A $2,000 worth of items.

If I put it into words: A two-thousand dollar/dollars worth of items.

Which is the correct way here?

Best Answer

@Catija's answer is very close and covers the major points, but slightly wrong.

Which is the correct way here?

A two-thousand dollar/dollars worth of items.

Neither.

You're treating 'worth' as the subject of your sentence and acting like it's countable, but it's not. 'Worth' is treated in English as a single abstract quality, like 'information' or 'knowledge'. You generally don't speak of 'worths' unless (and this is unusual) you're discussing a group of separate uncountable worths.



If you want to keep 'worth' as the subject, it should be

$2000 worth of items

read as "two thousand dollars' worth of items", as they are items with a worth of two thousand dollars. It's pretty common for native speakers to forget the numeral should be possessive and to omit the apostrophe. It always has been common. It's still technically wrong.
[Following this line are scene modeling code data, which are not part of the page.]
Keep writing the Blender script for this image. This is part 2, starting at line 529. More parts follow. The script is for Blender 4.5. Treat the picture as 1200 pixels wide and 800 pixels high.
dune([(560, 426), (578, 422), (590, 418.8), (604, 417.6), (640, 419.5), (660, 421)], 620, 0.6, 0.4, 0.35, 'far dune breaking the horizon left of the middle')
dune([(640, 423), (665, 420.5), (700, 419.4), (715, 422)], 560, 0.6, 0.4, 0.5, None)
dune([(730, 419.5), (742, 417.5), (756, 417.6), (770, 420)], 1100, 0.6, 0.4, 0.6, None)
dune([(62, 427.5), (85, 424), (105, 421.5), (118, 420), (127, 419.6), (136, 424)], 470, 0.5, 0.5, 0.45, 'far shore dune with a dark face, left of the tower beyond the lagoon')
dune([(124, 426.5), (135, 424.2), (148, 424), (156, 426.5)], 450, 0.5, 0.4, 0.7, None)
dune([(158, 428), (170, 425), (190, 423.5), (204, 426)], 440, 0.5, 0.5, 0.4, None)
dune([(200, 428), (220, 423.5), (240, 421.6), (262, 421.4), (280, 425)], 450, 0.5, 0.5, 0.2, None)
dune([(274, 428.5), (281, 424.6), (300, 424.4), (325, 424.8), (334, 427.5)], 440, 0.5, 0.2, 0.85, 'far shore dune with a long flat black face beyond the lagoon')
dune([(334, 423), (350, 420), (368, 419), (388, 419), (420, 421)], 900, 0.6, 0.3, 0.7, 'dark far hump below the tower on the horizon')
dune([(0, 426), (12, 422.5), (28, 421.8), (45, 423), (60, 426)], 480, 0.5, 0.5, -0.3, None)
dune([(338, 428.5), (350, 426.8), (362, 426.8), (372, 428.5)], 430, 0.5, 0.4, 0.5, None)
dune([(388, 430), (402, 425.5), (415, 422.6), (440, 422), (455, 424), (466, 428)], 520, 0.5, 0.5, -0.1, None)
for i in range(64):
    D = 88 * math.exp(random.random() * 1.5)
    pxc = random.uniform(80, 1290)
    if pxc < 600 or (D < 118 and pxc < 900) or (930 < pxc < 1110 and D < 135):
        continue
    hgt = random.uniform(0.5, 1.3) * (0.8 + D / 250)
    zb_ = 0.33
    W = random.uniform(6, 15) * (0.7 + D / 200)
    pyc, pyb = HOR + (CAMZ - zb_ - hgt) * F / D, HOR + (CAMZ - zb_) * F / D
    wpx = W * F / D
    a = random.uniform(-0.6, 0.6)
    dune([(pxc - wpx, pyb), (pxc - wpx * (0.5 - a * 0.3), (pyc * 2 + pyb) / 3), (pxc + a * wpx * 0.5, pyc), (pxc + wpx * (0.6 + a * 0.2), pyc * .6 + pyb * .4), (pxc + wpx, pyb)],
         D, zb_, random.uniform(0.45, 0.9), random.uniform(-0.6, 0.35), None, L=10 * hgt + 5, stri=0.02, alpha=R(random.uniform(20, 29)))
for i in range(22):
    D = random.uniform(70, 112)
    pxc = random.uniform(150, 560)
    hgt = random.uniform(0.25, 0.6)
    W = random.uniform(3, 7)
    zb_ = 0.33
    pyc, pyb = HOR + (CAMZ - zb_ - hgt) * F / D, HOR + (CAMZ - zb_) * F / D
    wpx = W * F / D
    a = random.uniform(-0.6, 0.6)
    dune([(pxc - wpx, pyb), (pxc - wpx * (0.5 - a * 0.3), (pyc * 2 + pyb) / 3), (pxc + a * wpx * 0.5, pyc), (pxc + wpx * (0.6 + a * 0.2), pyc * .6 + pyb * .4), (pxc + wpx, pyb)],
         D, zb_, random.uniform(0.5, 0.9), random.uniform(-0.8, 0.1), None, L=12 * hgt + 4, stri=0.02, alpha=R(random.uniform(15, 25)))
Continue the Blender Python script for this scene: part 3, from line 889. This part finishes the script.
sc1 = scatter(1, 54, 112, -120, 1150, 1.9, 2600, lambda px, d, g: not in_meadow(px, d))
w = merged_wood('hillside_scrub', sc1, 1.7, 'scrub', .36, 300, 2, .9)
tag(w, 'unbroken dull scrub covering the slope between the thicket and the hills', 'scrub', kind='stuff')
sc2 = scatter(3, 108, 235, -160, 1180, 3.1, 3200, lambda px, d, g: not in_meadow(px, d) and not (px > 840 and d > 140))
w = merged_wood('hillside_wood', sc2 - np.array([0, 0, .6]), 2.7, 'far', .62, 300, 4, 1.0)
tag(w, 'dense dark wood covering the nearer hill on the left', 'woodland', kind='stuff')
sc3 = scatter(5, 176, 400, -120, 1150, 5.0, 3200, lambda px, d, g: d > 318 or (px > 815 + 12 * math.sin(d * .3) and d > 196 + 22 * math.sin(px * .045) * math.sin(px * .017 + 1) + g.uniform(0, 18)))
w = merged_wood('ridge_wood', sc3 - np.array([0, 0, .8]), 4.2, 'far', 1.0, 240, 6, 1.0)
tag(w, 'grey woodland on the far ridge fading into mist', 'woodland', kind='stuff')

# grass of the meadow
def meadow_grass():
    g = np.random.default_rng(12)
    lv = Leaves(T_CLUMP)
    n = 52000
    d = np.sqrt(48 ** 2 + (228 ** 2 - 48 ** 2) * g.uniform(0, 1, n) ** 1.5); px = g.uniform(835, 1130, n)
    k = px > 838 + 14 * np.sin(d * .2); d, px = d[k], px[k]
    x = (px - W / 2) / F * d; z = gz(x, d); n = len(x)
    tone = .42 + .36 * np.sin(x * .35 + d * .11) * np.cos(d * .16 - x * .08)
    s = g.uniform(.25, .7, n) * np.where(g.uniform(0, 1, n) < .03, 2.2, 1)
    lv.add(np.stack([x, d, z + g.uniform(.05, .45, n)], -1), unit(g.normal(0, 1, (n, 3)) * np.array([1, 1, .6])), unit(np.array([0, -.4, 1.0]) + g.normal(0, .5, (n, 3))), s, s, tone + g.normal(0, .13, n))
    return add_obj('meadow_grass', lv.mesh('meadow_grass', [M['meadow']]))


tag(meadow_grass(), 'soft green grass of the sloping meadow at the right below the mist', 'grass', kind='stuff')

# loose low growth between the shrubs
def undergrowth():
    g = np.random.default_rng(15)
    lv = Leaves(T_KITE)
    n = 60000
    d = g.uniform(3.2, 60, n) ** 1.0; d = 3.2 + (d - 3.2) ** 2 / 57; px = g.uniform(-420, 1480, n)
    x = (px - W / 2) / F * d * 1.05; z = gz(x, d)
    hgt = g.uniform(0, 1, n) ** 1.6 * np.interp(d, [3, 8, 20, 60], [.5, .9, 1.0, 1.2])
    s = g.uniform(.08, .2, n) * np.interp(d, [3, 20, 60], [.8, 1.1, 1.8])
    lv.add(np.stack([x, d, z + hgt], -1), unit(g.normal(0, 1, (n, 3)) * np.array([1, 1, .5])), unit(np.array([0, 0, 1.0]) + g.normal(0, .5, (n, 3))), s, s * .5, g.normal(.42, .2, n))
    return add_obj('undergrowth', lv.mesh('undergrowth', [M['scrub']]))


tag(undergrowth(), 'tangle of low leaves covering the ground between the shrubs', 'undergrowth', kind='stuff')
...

As this treatment at the English Stack mentions,

These cases aren't tricky if you ask yourself the following question: how would you write "one dollar's worth"?

There's still an s because it's a possessive, not a plural.



If you want to keep the countable aspect, it should be

A $2000 item

Like Catija said, that should be read as "a two-thousand-dollar item" because nouns being used as attributive adjectives almost always get used in their singular form. You've changed the meaning, though: you're talking about a single item with a value of $2000 rather than several items collectively valued at $2000.